STATED TASK:
Filter the data below for the string "part" and copy each matching line.

#### RECORDED DATA

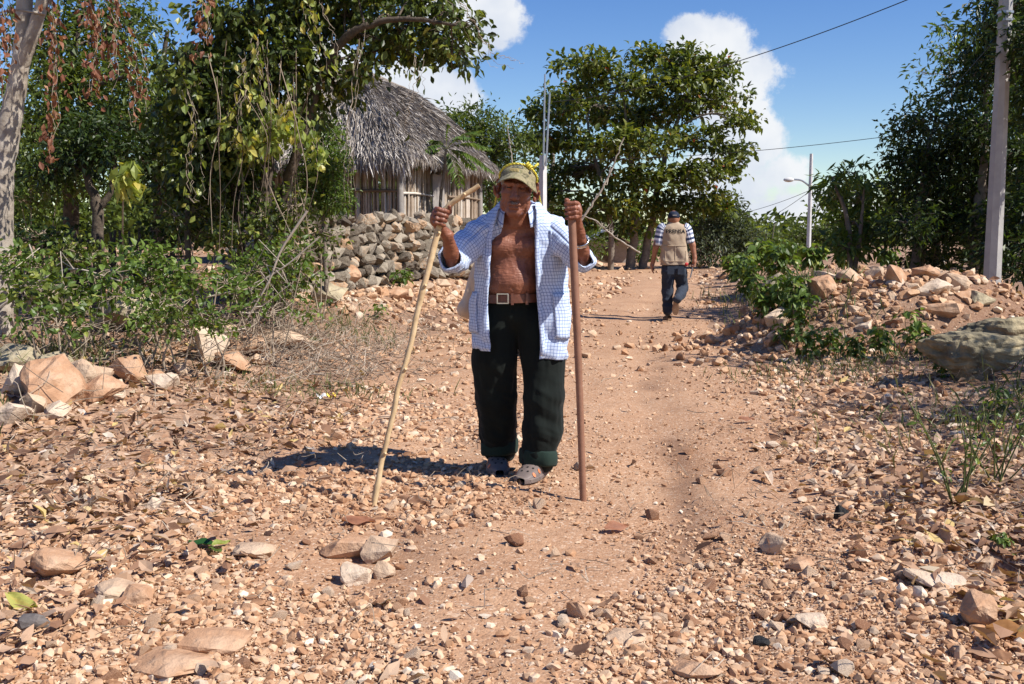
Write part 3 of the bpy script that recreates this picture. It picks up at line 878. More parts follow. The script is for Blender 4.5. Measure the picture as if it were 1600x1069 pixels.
big_leaf(318, 858, .12, 'leaf_green_fallen', 'fresh green leaf lying on the dirt at the left', .25, .15)
big_leaf(335, 868, .11, 'leaf_yellow', 'yellow green wilted leaf beside the fresh green leaf', 2.2, .3, k=1)
big_leaf(345, 858, .10, 'leaf_yellow', 'second wilted leaf, just right of the fresh green leaf', 1.0, .3, k=2)
big_leaf(40, 955, .16, 'leaf_ochre', 'curled orange leaf at the lower left edge', -.5, .5, k=3)
big_leaf(560, 822, .15, 'leaf_dry', 'arched brown leaf casting a dark shadow at the forked stick tip', .2, .5, k=4)
big_leaf(645, 790, .15, 'leaf_litter', 'arched tan leaf right of the forked stick tip', -.3, .5, k=5)
big_leaf(1283, 655, .17, 'leaf_dry', 'brown leaf standing on edge at the right of the road', -.7, 1.1, k=3)
big_leaf(1166, 660, .12, 'leaf_dry', 'small dark curled leaf on the road left of the standing leaf', .2, .6, k=4)
big_leaf(962, 832, .14, 'leaf_dry', 'crumpled brown leaf on the road below the brown staff', .6, .7, k=2)
big_leaf(1580, 998, .16, 'leaf_ochre', 'long orange brown leaf at the lower right edge', -.2, .4, k=1)
# litter: a bit of yellow and white packaging
t = Thing('carton_scrap', 'crushed yellow and white carton scrap on the leafy verge', 'litter', G(510, 624) + [0, 0, .02])
b = MB(); u, v = np.meshgrid(np.linspace(-1, 1, 8), np.linspace(-1, 1, 5), indexing='ij')
z_ = .012 * np.sin(u * 4 + v) + .02 * (1 - v * v)
sh_ = lambda a0, a1, dz=0: (np.stack([.075 * (a0 + (u + 1) / 2 * (a1 - a0)), .025 * v, z_ + dz], -1).reshape(-1, 3) + t.loc, grid_faces(8, 5))
M['scrap_white'], M['scrap_yellow'] = plain('white card', (.75, .74, .72), .6), plain('yellow print', (.7, .5, .06), .5)
b.add(*sh_(-1, .1)); t.part('white_side', b, M['scrap_white'])
b = MB(); b.add(*sh_(.1, 1, .003)); t.part('yellow_side', b, M['scrap_yellow'])

# ------------------------------------------------------------------ trees and plants
def ellipsoid_pts(k, c, r, bias=.5):
    p = rand_dir(k) * (rng.random((k, 1)) ** bias); return np.asarray(c) + p * np.asarray(r)


def leafage(mb, lobes, L, W, fine=False, droop=(.0, .4), down=.35, per=16, spread=.16, up=.7, tint=(.42, .2)):
    """lobes: (centre, radii, leaves). Leaves stand in clumps; each clump and each leaf has its own tint. Returns the clump centres per lobe"""
    out = []
    for c, r, k in lobes:
        nc = max(3, int(k / per)); cc = ellipsoid_pts(nc, c, r, .42); out.append(cc)
        w = rng.integers(0, nc, int(k)); sp = spread * (.6 + .8 * rng.random(nc))
        p = cc[w] + np.clip(rng.normal(size=(int(k), 3)), -1.3, 1.3) * sp[w][:, None] * [1, 1, .75]
        D = rand_dir(int(k)) + .7 * unit(p - cc[w]) + .3 * unit(p - np.asarray(c)); D[:, 2] -= down
        N = rng.normal(0, .6, (int(k), 3)); N[:, 2] += up
        ct = rng.normal(tint[0], tint[1] * .7, nc)
        ll = L * rng.uniform(.5, 1.32, int(k))
        add_leaves(mb, p, D, N, ll, ll * (W / L) * rng.uniform(.85, 1.15, int(k)), np.clip(ct[w] + rng.normal(0, tint[1] * .7, int(k)), 0, 1), fine, rng.uniform(*droop, (int(k), 1)))
    return out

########

ANSWER TO THIS TASK:
Write part 3 of the bpy script that recreates this picture. It picks up at line 878. More parts follow. The script is for Blender 4.5. Measure the picture as if it were 1600x1069 pixels.
b.add(*sh_(-1, .1)); t.part('white_side', b, M['scrap_white'])
b = MB(); b.add(*sh_(.1, 1, .003)); t.part('yellow_side', b, M['scrap_yellow'])